Visitors to the island described entering apparently deserted villages only to find themselves beset by walking specters, their rags hanging from their emaciated frames. [1,2] Whole families were found huddled together in their cabins, the dead intermingled with the living, who were too weak to stand let alone bury their loved ones. [1,2] The dead littered the countryside and carriage drivers remembered the thump of driving over bodies during the night. [2] Every edible creature (from dog to bird) was consumed and many described the unnatural silence that settled over Ireland. [2]

John Harrigan would have reached manhood during a five-year period that saw some of the greatest suffering of the Irish people in their history. Daniel may not even have remembered a time growing up when death did not pervade the very air. This was the world that John and Daniel Harrigan left, along with at least two million others. By conservative estimates, they left behind 2.5 million dead. [1,2] Assuredly, many more died for the numbers come from interviews of the survivors. When whole families and even entire villages died or emigrated no one was left to attest to their existence.

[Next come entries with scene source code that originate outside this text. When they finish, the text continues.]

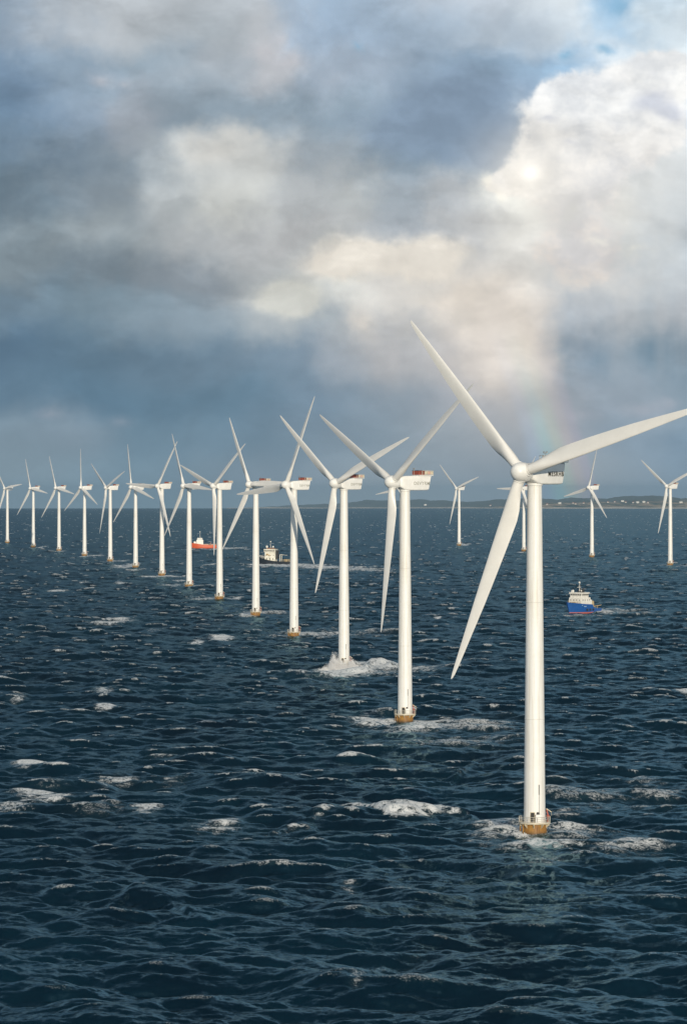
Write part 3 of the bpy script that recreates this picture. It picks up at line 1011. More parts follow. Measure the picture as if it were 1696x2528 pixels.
def lettering_mesh(txt, m):
    cu = bpy.data.curves.new('lettering', 'FONT')
    cu.body = txt
    cu.size = 1.28
    cu.space_character = 1.18
    cu.align_x = 'CENTER'
    cu.align_y = 'CENTER'
    cu.extrude = 0.012
    cu.offset = 0.035
    o = bpy.data.objects.new('lettering_text', cu)
    COL.objects.link(o)
    bpy.context.view_layer.update()
    me = bpy.data.meshes.new_from_object(o.evaluated_get(bpy.context.evaluated_depsgraph_get()))
    bpy.data.objects.remove(o)
    me.materials.clear()
    me.materials.append(m)
    return me


def tower_mesh():
    mb = MB()
    zt = HUB - 2.3
    prof = []
    for i in range(13):
        t_ = i / 12
        prof.append((2.10 - 0.70 * t_ ** 1.05, DECK + (zt - DECK) * t_))
    mb.lathe(prof, 56)
    for zz in (22.5, 45.0):
        t_ = (zz - DECK) / (zt - DECK)
        rr = 2.10 - 0.70 * t_ ** 1.05
        mb.lathe([(rr + 0.0, zz - 0.10), (rr + 0.022, zz - 0.07), (rr + 0.022, zz + 0.07), (rr, zz + 0.10)], 56, None, 0, False)
    return mb.mesh('tower', M_TOWER, True)


def foundation_mesh():
    mb = MB()
    mb.lathe([(2.34, -7.0), (2.34, 1.75), (2.40, 1.78), (2.40, 2.0), (2.34, 2.03), (2.34, 2.32)], 48)
    mb.bar((0.45, -2.36, 1.9), (0.45, -2.36, -4), 0.07, 6)
    mb.bar((0.85, -2.26, 1.9), (0.85, -2.26, -4), 0.07, 6)
    for q in range(9):
        mb.bar((0.45, -2.36, -0.5 + q * 0.3), (0.85, -2.26, -0.5 + q * 0.3), 0.03, 5)
    # boat landing fenders and ladder on the flank
    for a in (-0.25, 0.25):
        c, s = math.cos(R_(200) + a), math.sin(R_(200) + a)
        mb.bar((2.75 * c, 2.75 * s, -5), (2.75 * c, 2.75 * s, 2.3), 0.14, 8)
    return mb.mesh('foundation', M_PILE, True)


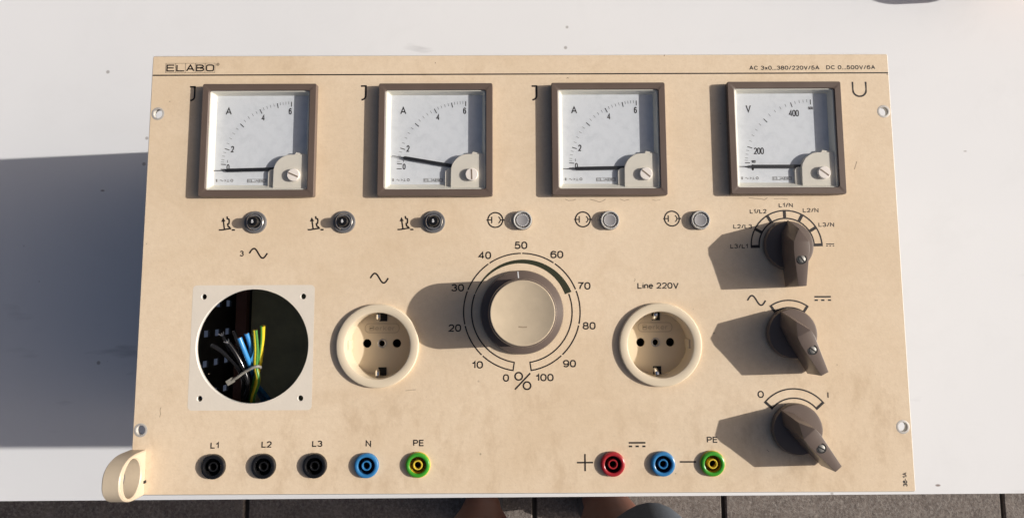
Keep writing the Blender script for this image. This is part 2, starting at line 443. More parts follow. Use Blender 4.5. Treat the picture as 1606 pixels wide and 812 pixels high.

The suffering did not end until emigrants were safely in the bosom of friends in the New World because from port to port they were swindled out of every farthing possible, crowded together in miserable conditions and given only insufficient or substandard food (assuming they were given any at all). [3] Learning about the famine and the abysmal conditions on board emigrant ships completely changed how I thought about the Harrigan family.


Healthy potato plants growing in my garden.

So, now when life gets difficult I try to think about what some of my forebears lived through. It puts things in perspective. And I can tell you that I will never look at a potato quite the same again.



  1. Woodham-Smith, C. The Great Hunger, Ireland 1845 - 1849, the Story of the Famine of the 1840's. 1962. Harper & Row. New York.
  2. O'Murchada, C. The Great Famine: Ireland's Agony 1845-1852. 2011. Continuum.
  3. Coleman, Terry. Going to America. 1972. Pantheon Books. New York.